Khan’s PTI sweeps Punjab by-elections
FAISALABAD: - A woman casting her vote in a female polling station during By-Election of PP-97 in the city. ONLINE PHOTO

Khan’s PTI sweeps Punjab by-elections

By Staff Reporter

LAHORE: Ruling Pakistan Muslim League Nawaz on Sunday suffered a devastating defeat in by-polls as the ousted prime minister Imran Khan’s Tehreek-e-Insaf made a clean sweep on 20 seats elections for provincial Punjab assembly.

The shock election defeat is a major blow to Prime Minister Shehbaz Sharif whose Chief Minister son Hamza Shehbaz is all set to lose his post. The results also raise concerns for the coalition government which has to face national polls possibly in four months.

Khan’s PTI has won 15 seats while Pakistan Muslim League-Nawaz (PML-N) secured only four, initial and unofficial poll results showed.

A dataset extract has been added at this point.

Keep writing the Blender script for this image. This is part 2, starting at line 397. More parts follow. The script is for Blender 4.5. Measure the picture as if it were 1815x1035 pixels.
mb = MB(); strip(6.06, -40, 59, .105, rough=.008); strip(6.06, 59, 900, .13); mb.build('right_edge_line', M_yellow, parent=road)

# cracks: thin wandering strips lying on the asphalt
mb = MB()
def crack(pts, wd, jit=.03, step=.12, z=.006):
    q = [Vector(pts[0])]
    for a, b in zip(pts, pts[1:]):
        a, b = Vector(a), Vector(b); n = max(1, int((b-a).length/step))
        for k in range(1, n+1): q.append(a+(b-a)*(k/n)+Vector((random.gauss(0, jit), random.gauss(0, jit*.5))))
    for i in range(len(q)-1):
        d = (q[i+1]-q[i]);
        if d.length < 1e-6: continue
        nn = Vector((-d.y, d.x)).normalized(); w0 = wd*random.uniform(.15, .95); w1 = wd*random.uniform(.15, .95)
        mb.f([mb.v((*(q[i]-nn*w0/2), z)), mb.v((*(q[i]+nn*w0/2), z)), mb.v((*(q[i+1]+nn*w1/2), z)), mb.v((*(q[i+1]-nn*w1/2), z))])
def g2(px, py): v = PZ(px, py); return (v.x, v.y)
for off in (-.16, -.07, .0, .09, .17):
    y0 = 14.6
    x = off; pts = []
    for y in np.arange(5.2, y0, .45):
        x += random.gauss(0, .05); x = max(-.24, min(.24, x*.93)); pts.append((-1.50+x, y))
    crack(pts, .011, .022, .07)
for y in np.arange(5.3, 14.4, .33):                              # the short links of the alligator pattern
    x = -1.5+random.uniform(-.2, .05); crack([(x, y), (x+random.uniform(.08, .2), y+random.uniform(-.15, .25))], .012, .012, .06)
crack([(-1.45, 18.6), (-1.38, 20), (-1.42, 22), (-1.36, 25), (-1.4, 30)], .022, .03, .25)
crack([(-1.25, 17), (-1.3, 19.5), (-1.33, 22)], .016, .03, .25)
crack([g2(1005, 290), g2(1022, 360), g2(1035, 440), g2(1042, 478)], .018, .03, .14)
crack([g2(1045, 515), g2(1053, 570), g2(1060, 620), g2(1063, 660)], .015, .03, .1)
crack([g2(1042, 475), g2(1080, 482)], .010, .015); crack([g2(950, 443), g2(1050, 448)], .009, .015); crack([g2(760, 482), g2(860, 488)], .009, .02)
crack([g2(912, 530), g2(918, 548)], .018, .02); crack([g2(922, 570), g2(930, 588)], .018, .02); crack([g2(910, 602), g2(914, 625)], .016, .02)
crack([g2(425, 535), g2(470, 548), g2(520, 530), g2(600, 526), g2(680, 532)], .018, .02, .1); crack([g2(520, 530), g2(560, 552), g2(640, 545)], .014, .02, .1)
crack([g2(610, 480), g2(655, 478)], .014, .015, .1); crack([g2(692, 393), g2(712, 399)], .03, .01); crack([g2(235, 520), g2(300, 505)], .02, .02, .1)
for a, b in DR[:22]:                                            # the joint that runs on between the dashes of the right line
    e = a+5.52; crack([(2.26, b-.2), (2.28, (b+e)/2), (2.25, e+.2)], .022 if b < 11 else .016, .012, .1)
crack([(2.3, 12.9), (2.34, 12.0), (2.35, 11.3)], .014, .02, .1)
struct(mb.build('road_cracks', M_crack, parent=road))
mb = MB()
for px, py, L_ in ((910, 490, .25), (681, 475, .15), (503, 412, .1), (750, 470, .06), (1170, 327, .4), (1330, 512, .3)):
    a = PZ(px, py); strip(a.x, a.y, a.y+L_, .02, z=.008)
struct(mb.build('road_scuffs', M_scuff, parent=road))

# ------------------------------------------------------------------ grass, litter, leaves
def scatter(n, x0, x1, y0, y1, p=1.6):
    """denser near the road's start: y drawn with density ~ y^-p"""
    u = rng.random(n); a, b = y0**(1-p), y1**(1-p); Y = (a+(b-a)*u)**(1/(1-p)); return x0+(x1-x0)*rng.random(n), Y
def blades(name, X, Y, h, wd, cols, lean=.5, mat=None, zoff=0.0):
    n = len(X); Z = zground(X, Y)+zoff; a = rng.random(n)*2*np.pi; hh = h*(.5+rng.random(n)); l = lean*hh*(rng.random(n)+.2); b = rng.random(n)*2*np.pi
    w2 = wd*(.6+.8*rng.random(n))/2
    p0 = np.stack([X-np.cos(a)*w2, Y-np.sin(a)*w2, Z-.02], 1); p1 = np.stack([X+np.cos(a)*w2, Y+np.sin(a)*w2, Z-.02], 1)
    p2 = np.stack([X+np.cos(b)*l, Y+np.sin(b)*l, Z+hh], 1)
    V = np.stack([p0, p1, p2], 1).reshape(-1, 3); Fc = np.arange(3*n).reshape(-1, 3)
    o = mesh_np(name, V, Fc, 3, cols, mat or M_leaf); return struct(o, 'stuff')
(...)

The electoral battle was seen as a key test of the popularity for the ruling Pakistan Democratic Front (PDM) coalition and its main rival, Khan’s PTI. However, the by-election was largely a two-way contest between the PML-N and the PTI to have a decisive edge in the Punjab assembly. 

On the ground, PDM’s campaign was spearheaded by Pakistan Muslim League-Nawaz (PML-N) vice president Maryam Nawaz, while Khan led from the front to motivate party cadres. 

Maryam Nawaz conceded her party’s defeat, “We should accept our defeat with an open heart,” the daughter of PML-N supreme leader Nawaz Sharif said in a tweet. “In politics, victory and defeat is a part of the game. We will see our weaknesses and remove them.”

Punjab was under the control of the PTI until April, when then-Chief Minister Sardar Usman Buzdar resigned after the national assembly took up a no-confidence against Khan. The PTI’s subsequent nominee, Chaudhry Pervaiz Elahi for the position of chief minister was defeated as a faction among the party’s lawmakers voted for the PML-N’s candidate instead.

The ECP later de-seated the lawmakers for illegally voting against the party’s directive, leaving 20 seats vacant. 

Political commentators says Khan, a former cricket star, has skilfully used his narrative of foreign conspiracy in his ouster from power during whirlwind trips ahead of polls. Khan campaigned against the ruling coalition of colluding with the military establishment and the US to push him out.

Skyhigh inflation touching almost 22 percent and unpopular reforms under the IMF bailout programme also influenced voters against ruling party. Criticism is growing against the coalition government of Sharif as he has so far failed to do anything to address the key economic problems.

Khan thanked party workers and voters of Punjab for defeating, “not just PML-N candidates, but the entire state machinery, especially harassment by police and a totally biased” Election Commission of Pakistan (ECP).

“The only way forward from here is to hold fair and free elections under a credible ECP. Any other path will only lead to greater political uncertainty and further economic chaos,” Khan said on his official twitter handle.

Earlier balloting concluded in all 20 provincial assembly constituencies after a tense but largely peaceful day at polling, although a few isolated and seemingly spontaneous incidents of violence were reported from some areas.

The ECP says it received a total of 13 complaints from various areas, almost all pertaining to violence among voters, all of which were immediately resolved. 

A 12-year-old boy was killed in a clash in Sheikhupura while police arrested PTI leader Shahbaz Gill along with some armed men from Muzaffargarh for violating code of conduct of the ECP.

No major instances of rigging surfaced in any constituency until the closing of polling booths although some minor or failed attempts at rigging were reported. At some polling stations in Multan female voters complained of being urged on by the female polling staff to prefer a particular party candidate.

Incidents of violence were reported from PP-168, 158, 125, 272 and 97 and the police were seen handling the situation efficiently.